Task details
Omit all images. Transcribe the rest of the material below exactly.

####

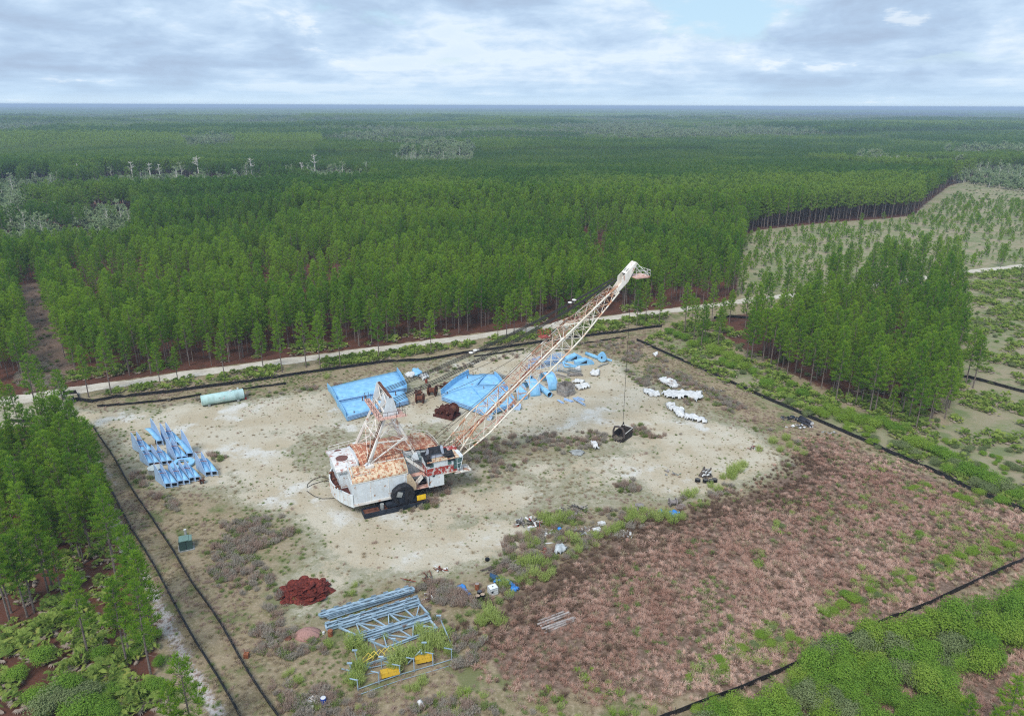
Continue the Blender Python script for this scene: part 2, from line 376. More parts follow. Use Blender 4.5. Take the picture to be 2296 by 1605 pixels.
# ---- the ground: one sheet from under the camera to the skyline
na_ = 560; ang = np.linspace(R(-50), R(50), na_); rad = np.concatenate([18 * (260 / 18) ** np.linspace(0, 1, 840), 260 * (FAR / 260) ** np.linspace(0, 1, 340)[1:]]); nr_ = len(rad)
AA, RR = np.meshgrid(ang, rad, indexing='ij'); gx = (np.sin(AA) * RR).ravel(); gy = (np.cos(AA) * RR).ravel()
def gnoise(x, y, s, seed):
    """smooth value noise for numpy"""
    x = x / s; y = y / s; xi = np.floor(x).astype(np.int64); yi = np.floor(y).astype(np.int64); fx = x - xi; fy = y - yi
    fx = fx * fx * (3 - 2 * fx); fy = fy * fy * (3 - 2 * fy)
    def h(a, b):
        v = (a * 374761393 + b * 668265263 + seed * 1442695) & 0xffffffff; v = ((v ^ (v >> 13)) * 1274126177) & 0xffffffff
        return ((v ^ (v >> 16)) & 0xffff) / 65535.0
    return (h(xi, yi) * (1 - fx) + h(xi + 1, yi) * fx) * (1 - fy) + (h(xi, yi + 1) * (1 - fx) + h(xi + 1, yi + 1) * fx) * fy
def fbm(x, y, s, seed): return .55 * gnoise(x, y, s, seed) + .3 * gnoise(x, y, s / 2.3, seed + 5) + .15 * gnoise(x, y, s / 5.1, seed + 9)
def zones(x, y):
    near = np.hypot(x, y) < 900
    z = {k: np.zeros(x.shape) for k in ('sand', 'pink', 'straw', 'white', 'scrub', 'rut')}
    xn, yn = x[near], y[near]
    s = np.maximum(soft(xn, yn, YARD, 5.0), soft(xn, yn, JUNC, 3.0))
    s = s * (.40 + .48 * np.clip((fbm(xn, yn, 20, 4) - .36) * 4, 0, 1))
    for cx_, cy_, rx_ in ((620, 930, 26), (640, 1120, 14), (430, 930, 16), (1370, 940, 16), (1640, 1030, 12), (900, 1210, 16), (1290, 880, 12), (560, 1030, 12)):
        c_ = G(cx_, cy_); s = np.maximum(s, .92 * np.exp(-((xn - c_.x) ** 2 / (rx_ * .8) ** 2 + (yn - c_.y) ** 2 / (rx_ * .55) ** 2)) * soft(xn, yn, YARD, 5))
    trk = np.clip(1 - segdist(xn, yn, TRACK) / 5.0, 0, 1); trk2 = np.clip(1 - segdist(xn, yn, TRACK2) / 9.0, 0, 1) * .95
    s = np.maximum(s, np.maximum(trk, trk2) * 1.15)
    for cx_, cy_, rx_, k_ in ((1150, 1010, 20, .75), (1050, 1075, 9, .6), (560, 1195, 9, .5), (640, 1145, 6, .3), (1190, 960, 10, .35)):
        c_ = G(cx_, cy_); s = s * (1 - k_ * np.exp(-((xn - c_.x) ** 2 / (rx_ * 1.2) ** 2 + (yn - c_.y) ** 2 / (rx_ * .4) ** 2)))
    rt = np.zeros(xn.shape)
    for pl_, st_ in RUTS:
        P_ = np.array(Gn(pl_)); t_ = np.linspace(0, 1, len(P_)); q_ = np.linspace(0, 1, 26); P_ = np.stack([np.interp(q_, t_, P_[:, 0]), np.interp(q_, t_, P_[:, 1])], 1)
        for _ in range(3): P_[1:-1] = (P_[:-2] + 2 * P_[1:-1] + P_[2:]) / 4
        dd_ = np.gradient(P_, axis=0); nn_ = np.stack([-dd_[:, 1], dd_[:, 0]], 1) / np.maximum(np.linalg.norm(dd_, axis=1), 1e-6)[:, None]
        for sd_ in (-.95, .95): rt = np.maximum(rt, np.clip(1.25 - segdist(xn, yn, [tuple(v) for v in P_ + nn_ * sd_]) / .34, 0, 1) * st_)
    z['rut'][near] = .5 * rt * np.clip((fbm(xn, yn, 5, 71) - .3) * 4, 0, 1)
    lane = np.maximum(np.clip(1.2 - segdist(xn, yn, LANE) / 5, 0, 1) * .6, np.clip(1.3 - segdist(xn, yn, LANE2) / 5, 0, 1) * .8)
    z['sand'][near] = np.maximum(s, lane)
    z['pink'][near] = np.maximum(soft(xn, yn, PINK, 4), soft(xn, yn, PINKOUT, 4))
    wh = np.clip(1.1 - segdist(xn, yn, WHITE) / 2.2, 0, 1) * .9; wh2 = np.clip(1.1 - segdist(xn, yn, WHITE2) / 1.6, 0, 1) * .7
    z['white'][near] = np.maximum(wh, wh2)
    st = np.maximum(soft(xn, yn, STRAWL, 2.5), .85 * soft(xn, yn, Gn([(1560, 722), (1650, 775), (1740, 822), (1850, 878), (1940, 915), (2050, 940), (2110, 930), (2130, 800), (2140, 650), (1900, 660)]), 4))
    rd = segdist(xn, yn, Gn(ROAD_MID)); beyond = np.zeros(xn.shape)
    rp = Gn(ROAD_MID); ry = np.interp(xn, [p[0] for p in rp], [p[1] for p in rp])
    fld = soft(xn, yn, FIELD, 4); scr = soft(xn, yn, SCRUBR, 4)
    beyond = np.clip((yn - ry) / 6, 0, 1) * (1 - fld)
    fbk = np.clip(1.6 - segdist(xn, yn, FIREBREAK) / 4.5, 0, 1); z['straw'][near] = np.maximum(st, beyond) * (1 - .8 * fbk)
    z['scrub'][near] = np.maximum(fld * .9, scr); z['pink'][near] = np.maximum(z['pink'][near], fbk * .8)
    z['straw'][~near] = 1.0
    return z
Z = zones(gx, gy); D = np.hypot(gx, gy)
gz = np.where(D < 600, (fbm(gx, gy, 9, 2) - .5) * .22 + (fbm(gx, gy, 40, 8) - .5) * .35 + (fbm(gx, gy, 1.6, 3) - .5) * .10, 0) - Z.get('rut', 0) * .05
rdist = segdist(gx, gy, Gn(ROAD_MID)); gz = gz * np.clip((rdist - 3) / 6, 0, 1)
gz = np.where(D > 600, 0, gz * np.clip((600 - D) / 100, 0, 1)) - .0
me = bpy.data.meshes.new('ground'); nv = na_ * nr_
me.vertices.add(nv); me.vertices.foreach_set('co', np.stack([gx, gy, gz], 1).astype(np.float32).ravel())
I = (np.arange(na_ - 1)[:, None] * nr_ + np.arange(nr_ - 1)[None, :]).ravel()
F = np.stack([I, I + 1, I + nr_ + 1, I + nr_], 1).astype(np.int32); nf = len(F)
me.loops.add(nf * 4); me.polygons.add(nf); me.loops.foreach_set('vertex_index', F.ravel())
me.polygons.foreach_set('loop_start', np.arange(0, nf * 4, 4, dtype=np.int32)); me.update(calc_edges=True); me.validate()
me.polygons.foreach_set('use_smooth', [True] * nf)
for k, a in Z.items():
    at = me.attributes.new(k, 'FLOAT', 'POINT'); at.data.foreach_set('value', a.astype(np.float32))
# fast look-up of the ground height
GZ = gz.reshape(na_, nr_)
def gh(x, y):
    x = np.asarray(x, float); y = np.asarray(y, float); a = (np.arctan2(x, y) - ang[0]) / (ang[1] - ang[0]); r = np.interp(np.hypot(x, y), rad, np.arange(nr_))
    a = np.clip(a, 0, na_ - 1.01); r = np.clip(r, 0, nr_ - 1.01); ai = a.astype(int); ri = r.astype(int); fa = a - ai; fr = r - ri
    return (GZ[ai, ri] * (1 - fa) + GZ[ai + 1, ri] * fa) * (1 - fr) + (GZ[ai, ri + 1] * (1 - fa) + GZ[ai + 1, ri + 1] * fa) * fr
def GG(px, py):
    p = G(px, py); p.z = float(gh(p.x, p.y)); return p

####

Expected answer
Continue the Blender Python script for this scene: part 2, from line 376. More parts follow. Use Blender 4.5. Take the picture to be 2296 by 1605 pixels.
# ---- the ground: one sheet from under the camera to the skyline
na_ = 560; ang = np.linspace(R(-50), R(50), na_); rad = np.concatenate([18 * (260 / 18) ** np.linspace(0, 1, 840), 260 * (FAR / 260) ** np.linspace(0, 1, 340)[1:]]); nr_ = len(rad)
AA, RR = np.meshgrid(ang, rad, indexing='ij'); gx = (np.sin(AA) * RR).ravel(); gy = (np.cos(AA) * RR).ravel()
def gnoise(x, y, s, seed):
    """smooth value noise for numpy"""
    x = x / s; y = y / s; xi = np.floor(x).astype(np.int64); yi = np.floor(y).astype(np.int64); fx = x - xi; fy = y - yi
    fx = fx * fx * (3 - 2 * fx); fy = fy * fy * (3 - 2 * fy)
    def h(a, b):
        v = (a * 374761393 + b * 668265263 + seed * 1442695) & 0xffffffff; v = ((v ^ (v >> 13)) * 1274126177) & 0xffffffff
        return ((v ^ (v >> 16)) & 0xffff) / 65535.0
    return (h(xi, yi) * (1 - fx) + h(xi + 1, yi) * fx) * (1 - fy) + (h(xi, yi + 1) * (1 - fx) + h(xi + 1, yi + 1) * fx) * fy
def fbm(x, y, s, seed): return .55 * gnoise(x, y, s, seed) + .3 * gnoise(x, y, s / 2.3, seed + 5) + .15 * gnoise(x, y, s / 5.1, seed + 9)
def zones(x, y):
    near = np.hypot(x, y) < 900
    z = {k: np.zeros(x.shape) for k in ('sand', 'pink', 'straw', 'white', 'scrub', 'rut')}
    xn, yn = x[near], y[near]
    s = np.maximum(soft(xn, yn, YARD, 5.0), soft(xn, yn, JUNC, 3.0))
    s = s * (.40 + .48 * np.clip((fbm(xn, yn, 20, 4) - .36) * 4, 0, 1))
    for cx_, cy_, rx_ in ((620, 930, 26), (640, 1120, 14), (430, 930, 16), (1370, 940, 16), (1640, 1030, 12), (900, 1210, 16), (1290, 880, 12), (560, 1030, 12)):
        c_ = G(cx_, cy_); s = np.maximum(s, .92 * np.exp(-((xn - c_.x) ** 2 / (rx_ * .8) ** 2 + (yn - c_.y) ** 2 / (rx_ * .55) ** 2)) * soft(xn, yn, YARD, 5))
    trk = np.clip(1 - segdist(xn, yn, TRACK) / 5.0, 0, 1); trk2 = np.clip(1 - segdist(xn, yn, TRACK2) / 9.0, 0, 1) * .95
    s = np.maximum(s, np.maximum(trk, trk2) * 1.15)
    for cx_, cy_, rx_, k_ in ((1150, 1010, 20, .75), (1050, 1075, 9, .6), (560, 1195, 9, .5), (640, 1145, 6, .3), (1190, 960, 10, .35)):
        c_ = G(cx_, cy_); s = s * (1 - k_ * np.exp(-((xn - c_.x) ** 2 / (rx_ * 1.2) ** 2 + (yn - c_.y) ** 2 / (rx_ * .4) ** 2)))
    rt = np.zeros(xn.shape)
    for pl_, st_ in RUTS:
        P_ = np.array(Gn(pl_)); t_ = np.linspace(0, 1, len(P_)); q_ = np.linspace(0, 1, 26); P_ = np.stack([np.interp(q_, t_, P_[:, 0]), np.interp(q_, t_, P_[:, 1])], 1)
        for _ in range(3): P_[1:-1] = (P_[:-2] + 2 * P_[1:-1] + P_[2:]) / 4
        dd_ = np.gradient(P_, axis=0); nn_ = np.stack([-dd_[:, 1], dd_[:, 0]], 1) / np.maximum(np.linalg.norm(dd_, axis=1), 1e-6)[:, None]
        for sd_ in (-.95, .95): rt = np.maximum(rt, np.clip(1.25 - segdist(xn, yn, [tuple(v) for v in P_ + nn_ * sd_]) / .34, 0, 1) * st_)
    z['rut'][near] = .5 * rt * np.clip((fbm(xn, yn, 5, 71) - .3) * 4, 0, 1)
    lane = np.maximum(np.clip(1.2 - segdist(xn, yn, LANE) / 5, 0, 1) * .6, np.clip(1.3 - segdist(xn, yn, LANE2) / 5, 0, 1) * .8)
    z['sand'][near] = np.maximum(s, lane)
    z['pink'][near] = np.maximum(soft(xn, yn, PINK, 4), soft(xn, yn, PINKOUT, 4))
    wh = np.clip(1.1 - segdist(xn, yn, WHITE) / 2.2, 0, 1) * .9; wh2 = np.clip(1.1 - segdist(xn, yn, WHITE2) / 1.6, 0, 1) * .7
    z['white'][near] = np.maximum(wh, wh2)
    st = np.maximum(soft(xn, yn, STRAWL, 2.5), .85 * soft(xn, yn, Gn([(1560, 722), (1650, 775), (1740, 822), (1850, 878), (1940, 915), (2050, 940), (2110, 930), (2130, 800), (2140, 650), (1900, 660)]), 4))
    rd = segdist(xn, yn, Gn(ROAD_MID)); beyond = np.zeros(xn.shape)
    rp = Gn(ROAD_MID); ry = np.interp(xn, [p[0] for p in rp], [p[1] for p in rp])
    fld = soft(xn, yn, FIELD, 4); scr = soft(xn, yn, SCRUBR, 4)
    beyond = np.clip((yn - ry) / 6, 0, 1) * (1 - fld)
    fbk = np.clip(1.6 - segdist(xn, yn, FIREBREAK) / 4.5, 0, 1); z['straw'][near] = np.maximum(st, beyond) * (1 - .8 * fbk)
    z['scrub'][near] = np.maximum(fld * .9, scr); z['pink'][near] = np.maximum(z['pink'][near], fbk * .8)
    z['straw'][~near] = 1.0
    return z
Z = zones(gx, gy); D = np.hypot(gx, gy)
gz = np.where(D < 600, (fbm(gx, gy, 9, 2) - .5) * .22 + (fbm(gx, gy, 40, 8) - .5) * .35 + (fbm(gx, gy, 1.6, 3) - .5) * .10, 0) - Z.get('rut', 0) * .05
rdist = segdist(gx, gy, Gn(ROAD_MID)); gz = gz * np.clip((rdist - 3) / 6, 0, 1)
gz = np.where(D > 600, 0, gz * np.clip((600 - D) / 100, 0, 1)) - .0
me = bpy.data.meshes.new('ground'); nv = na_ * nr_
me.vertices.add(nv); me.vertices.foreach_set('co', np.stack([gx, gy, gz], 1).astype(np.float32).ravel())
I = (np.arange(na_ - 1)[:, None] * nr_ + np.arange(nr_ - 1)[None, :]).ravel()
F = np.stack([I, I + 1, I + nr_ + 1, I + nr_], 1).astype(np.int32); nf = len(F)
me.loops.add(nf * 4); me.polygons.add(nf); me.loops.foreach_set('vertex_index', F.ravel())
me.polygons.foreach_set('loop_start', np.arange(0, nf * 4, 4, dtype=np.int32)); me.update(calc_edges=True); me.validate()
me.polygons.foreach_set('use_smooth', [True] * nf)
for k, a in Z.items():
    at = me.attributes.new(k, 'FLOAT', 'POINT'); at.data.foreach_set('value', a.astype(np.float32))
# fast look-up of the ground height
GZ = gz.reshape(na_, nr_)
def gh(x, y):
    x = np.asarray(x, float); y = np.asarray(y, float); a = (np.arctan2(x, y) - ang[0]) / (ang[1] - ang[0]); r = np.interp(np.hypot(x, y), rad, np.arange(nr_))
    a = np.clip(a, 0, na_ - 1.01); r = np.clip(r, 0, nr_ - 1.01); ai = a.astype(int); ri = r.astype(int); fa = a - ai; fr = r - ri
    return (GZ[ai, ri] * (1 - fa) + GZ[ai + 1, ri] * fa) * (1 - fr) + (GZ[ai, ri + 1] * (1 - fa) + GZ[ai + 1, ri + 1] * fa) * fr
def GG(px, py):
    p = G(px, py); p.z = float(gh(p.x, p.y)); return p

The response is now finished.